Worst of all—this single programme cannot even be adequately heard over the whole country. Although we have installed three new transmitters in the last five years, our transmissions can no longer compete successfully in the more remote areas with the ever-increasing interference from stations abroad. The same situation applies in many other countries, and by common consent they are resorting to very high frequency transmission as the only means of giving good reception of their own programmes to their own people. Very high frequency transmission supplies the answer, but of course it is expensive as a complete new network of transmitters is required. To embark on this system would be a formidable undertaking, but I think we cannot indefinitely permit a situation in which residents in parts of County Wexford, for instance, are getting or will soon get three British sound programmes on very high frequency and two British television programmes, whilst they cannot listen satisfactorily to Radio Éireann at night.

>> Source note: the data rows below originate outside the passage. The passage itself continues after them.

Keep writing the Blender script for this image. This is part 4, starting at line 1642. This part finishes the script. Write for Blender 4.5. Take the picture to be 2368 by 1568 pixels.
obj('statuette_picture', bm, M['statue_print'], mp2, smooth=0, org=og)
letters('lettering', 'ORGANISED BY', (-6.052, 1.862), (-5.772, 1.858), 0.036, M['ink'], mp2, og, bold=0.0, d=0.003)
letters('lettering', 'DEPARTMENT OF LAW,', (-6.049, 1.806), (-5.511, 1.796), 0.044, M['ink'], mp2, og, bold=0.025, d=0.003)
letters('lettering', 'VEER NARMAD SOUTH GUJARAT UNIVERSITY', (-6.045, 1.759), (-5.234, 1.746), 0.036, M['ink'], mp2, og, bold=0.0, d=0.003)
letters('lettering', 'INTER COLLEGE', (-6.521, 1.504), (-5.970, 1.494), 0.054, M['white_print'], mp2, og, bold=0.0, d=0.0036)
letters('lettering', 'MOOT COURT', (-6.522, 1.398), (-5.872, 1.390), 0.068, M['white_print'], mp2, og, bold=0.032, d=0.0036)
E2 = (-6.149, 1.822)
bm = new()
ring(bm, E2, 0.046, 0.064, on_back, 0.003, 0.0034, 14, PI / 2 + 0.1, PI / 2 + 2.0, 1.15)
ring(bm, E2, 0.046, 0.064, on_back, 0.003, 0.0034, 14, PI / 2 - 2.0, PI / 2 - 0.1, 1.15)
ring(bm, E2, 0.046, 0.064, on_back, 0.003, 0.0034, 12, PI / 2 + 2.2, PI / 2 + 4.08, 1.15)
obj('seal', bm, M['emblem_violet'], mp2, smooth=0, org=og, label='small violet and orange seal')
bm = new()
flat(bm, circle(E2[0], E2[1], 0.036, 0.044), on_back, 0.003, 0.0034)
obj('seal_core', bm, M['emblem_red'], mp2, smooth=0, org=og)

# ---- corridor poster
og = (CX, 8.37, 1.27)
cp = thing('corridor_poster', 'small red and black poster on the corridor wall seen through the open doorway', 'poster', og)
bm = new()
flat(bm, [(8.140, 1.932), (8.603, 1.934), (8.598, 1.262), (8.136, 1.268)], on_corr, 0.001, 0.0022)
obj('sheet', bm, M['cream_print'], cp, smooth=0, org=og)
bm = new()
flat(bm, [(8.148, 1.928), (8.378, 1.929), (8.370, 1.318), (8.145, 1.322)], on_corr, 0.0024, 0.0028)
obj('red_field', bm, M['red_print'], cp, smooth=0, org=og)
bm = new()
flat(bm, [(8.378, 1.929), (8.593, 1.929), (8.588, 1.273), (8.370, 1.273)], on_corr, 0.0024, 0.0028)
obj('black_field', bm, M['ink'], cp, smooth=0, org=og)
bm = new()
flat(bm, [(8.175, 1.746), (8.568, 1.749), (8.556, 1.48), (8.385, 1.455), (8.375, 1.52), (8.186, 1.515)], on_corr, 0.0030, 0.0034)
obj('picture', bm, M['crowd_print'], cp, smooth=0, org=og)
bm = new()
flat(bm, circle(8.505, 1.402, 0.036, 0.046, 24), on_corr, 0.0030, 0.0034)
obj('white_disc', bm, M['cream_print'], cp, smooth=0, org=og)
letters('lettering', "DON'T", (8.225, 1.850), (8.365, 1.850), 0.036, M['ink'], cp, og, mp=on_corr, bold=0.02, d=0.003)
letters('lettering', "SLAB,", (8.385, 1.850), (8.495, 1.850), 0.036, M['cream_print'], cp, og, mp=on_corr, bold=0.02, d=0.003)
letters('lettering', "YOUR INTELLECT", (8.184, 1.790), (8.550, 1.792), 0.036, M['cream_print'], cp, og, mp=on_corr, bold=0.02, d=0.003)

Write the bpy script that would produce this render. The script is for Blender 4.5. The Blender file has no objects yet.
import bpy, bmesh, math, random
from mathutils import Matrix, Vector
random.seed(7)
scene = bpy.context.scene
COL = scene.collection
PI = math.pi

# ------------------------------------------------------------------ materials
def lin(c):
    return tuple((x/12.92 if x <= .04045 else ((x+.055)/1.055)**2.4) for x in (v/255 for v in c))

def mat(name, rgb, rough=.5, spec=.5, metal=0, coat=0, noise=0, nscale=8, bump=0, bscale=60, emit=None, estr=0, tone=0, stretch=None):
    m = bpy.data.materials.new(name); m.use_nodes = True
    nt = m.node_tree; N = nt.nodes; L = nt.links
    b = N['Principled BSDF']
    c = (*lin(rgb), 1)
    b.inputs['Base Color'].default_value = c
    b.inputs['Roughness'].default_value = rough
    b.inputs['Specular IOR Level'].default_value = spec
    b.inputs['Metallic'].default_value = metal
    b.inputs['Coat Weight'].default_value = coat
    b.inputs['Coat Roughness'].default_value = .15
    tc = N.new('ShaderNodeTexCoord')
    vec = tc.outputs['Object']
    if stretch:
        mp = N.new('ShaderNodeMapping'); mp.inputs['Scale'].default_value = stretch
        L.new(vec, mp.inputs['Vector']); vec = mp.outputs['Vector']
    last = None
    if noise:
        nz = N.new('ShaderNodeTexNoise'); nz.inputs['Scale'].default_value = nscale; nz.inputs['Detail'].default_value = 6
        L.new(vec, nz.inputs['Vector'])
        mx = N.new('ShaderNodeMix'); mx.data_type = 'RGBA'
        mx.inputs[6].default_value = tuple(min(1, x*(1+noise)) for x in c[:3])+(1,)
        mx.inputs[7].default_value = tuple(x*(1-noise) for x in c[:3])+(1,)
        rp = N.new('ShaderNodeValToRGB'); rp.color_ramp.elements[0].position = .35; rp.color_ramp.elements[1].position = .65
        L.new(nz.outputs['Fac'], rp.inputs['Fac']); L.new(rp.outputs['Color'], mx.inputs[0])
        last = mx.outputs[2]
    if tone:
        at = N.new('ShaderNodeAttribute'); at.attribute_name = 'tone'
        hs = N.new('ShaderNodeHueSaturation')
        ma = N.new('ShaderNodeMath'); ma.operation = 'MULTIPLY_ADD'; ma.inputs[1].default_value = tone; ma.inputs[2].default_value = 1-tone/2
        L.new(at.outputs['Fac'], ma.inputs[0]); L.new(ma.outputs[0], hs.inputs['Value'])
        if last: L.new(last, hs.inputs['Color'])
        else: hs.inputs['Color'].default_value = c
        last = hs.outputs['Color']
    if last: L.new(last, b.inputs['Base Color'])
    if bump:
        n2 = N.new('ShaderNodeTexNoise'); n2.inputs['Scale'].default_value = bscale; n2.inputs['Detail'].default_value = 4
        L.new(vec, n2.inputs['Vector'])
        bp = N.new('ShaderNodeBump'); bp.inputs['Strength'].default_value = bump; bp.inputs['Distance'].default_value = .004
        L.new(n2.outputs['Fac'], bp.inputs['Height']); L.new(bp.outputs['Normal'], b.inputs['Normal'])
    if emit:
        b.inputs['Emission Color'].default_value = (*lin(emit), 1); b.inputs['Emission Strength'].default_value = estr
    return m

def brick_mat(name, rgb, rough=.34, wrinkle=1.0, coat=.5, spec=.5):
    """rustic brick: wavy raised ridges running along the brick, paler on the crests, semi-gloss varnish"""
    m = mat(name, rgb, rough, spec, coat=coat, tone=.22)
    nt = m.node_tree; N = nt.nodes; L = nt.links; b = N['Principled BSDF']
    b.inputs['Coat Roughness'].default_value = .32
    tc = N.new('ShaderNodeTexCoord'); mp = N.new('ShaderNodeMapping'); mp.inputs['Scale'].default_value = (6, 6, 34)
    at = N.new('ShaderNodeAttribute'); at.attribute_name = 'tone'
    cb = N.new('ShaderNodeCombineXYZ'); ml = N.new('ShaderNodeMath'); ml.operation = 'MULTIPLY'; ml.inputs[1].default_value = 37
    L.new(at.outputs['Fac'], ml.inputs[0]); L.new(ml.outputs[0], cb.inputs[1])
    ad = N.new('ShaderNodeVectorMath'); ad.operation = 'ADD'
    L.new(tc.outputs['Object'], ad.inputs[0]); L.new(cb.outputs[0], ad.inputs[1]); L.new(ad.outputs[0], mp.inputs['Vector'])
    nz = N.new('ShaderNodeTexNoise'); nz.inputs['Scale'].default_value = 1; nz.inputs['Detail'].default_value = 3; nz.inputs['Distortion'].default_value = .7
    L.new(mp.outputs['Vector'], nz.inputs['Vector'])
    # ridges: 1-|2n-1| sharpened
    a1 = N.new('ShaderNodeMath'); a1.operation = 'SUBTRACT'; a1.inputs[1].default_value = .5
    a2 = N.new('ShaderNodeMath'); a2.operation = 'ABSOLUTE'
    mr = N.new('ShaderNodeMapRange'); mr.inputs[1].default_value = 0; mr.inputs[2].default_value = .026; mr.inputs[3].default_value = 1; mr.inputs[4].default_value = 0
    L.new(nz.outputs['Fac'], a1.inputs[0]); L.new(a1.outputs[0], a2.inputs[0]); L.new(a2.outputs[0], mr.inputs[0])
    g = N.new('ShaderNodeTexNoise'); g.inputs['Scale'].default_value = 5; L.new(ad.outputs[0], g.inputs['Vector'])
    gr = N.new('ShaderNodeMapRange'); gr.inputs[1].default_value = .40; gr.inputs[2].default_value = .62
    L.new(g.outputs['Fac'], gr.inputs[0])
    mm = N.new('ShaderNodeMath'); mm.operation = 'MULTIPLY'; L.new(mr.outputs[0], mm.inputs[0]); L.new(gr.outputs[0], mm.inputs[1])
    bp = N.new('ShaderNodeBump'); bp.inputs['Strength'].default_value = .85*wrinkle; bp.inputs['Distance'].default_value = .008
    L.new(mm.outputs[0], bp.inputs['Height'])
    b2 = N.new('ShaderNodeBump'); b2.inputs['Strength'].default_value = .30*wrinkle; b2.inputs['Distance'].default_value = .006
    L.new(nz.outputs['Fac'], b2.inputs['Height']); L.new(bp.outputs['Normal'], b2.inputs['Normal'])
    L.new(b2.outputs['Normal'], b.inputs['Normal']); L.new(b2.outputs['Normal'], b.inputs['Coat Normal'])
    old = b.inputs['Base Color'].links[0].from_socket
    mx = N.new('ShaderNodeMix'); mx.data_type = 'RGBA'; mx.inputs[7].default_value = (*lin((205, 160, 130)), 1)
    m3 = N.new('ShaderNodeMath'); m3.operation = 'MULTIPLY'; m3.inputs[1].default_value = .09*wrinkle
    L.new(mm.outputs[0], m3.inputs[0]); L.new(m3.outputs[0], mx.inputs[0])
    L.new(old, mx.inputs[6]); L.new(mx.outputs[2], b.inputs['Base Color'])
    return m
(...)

I have dwelt rather fully on the deficiencies in Radio Éireann's present resources in order that we may not forget all about sound broadcasting when the excitements of television come in. You will see that to provide a studio building and a new transmission system would involve heavy expenditure over and above the proceeds of the present licence fees and the fees for sponsored programmes. That money is not available at the present time when there are so many other calls upon the public purse for vital and immediate things.
It is one of the burdens we have put on the new commission to recommend the relations that should exist between a television service and the Radio Éireann sound broadcasting service. We hope that the deliberations of the commission will help us in considering how the deficiencies. I have mentioned from which Radio Éireann is still suffering can best be overcome.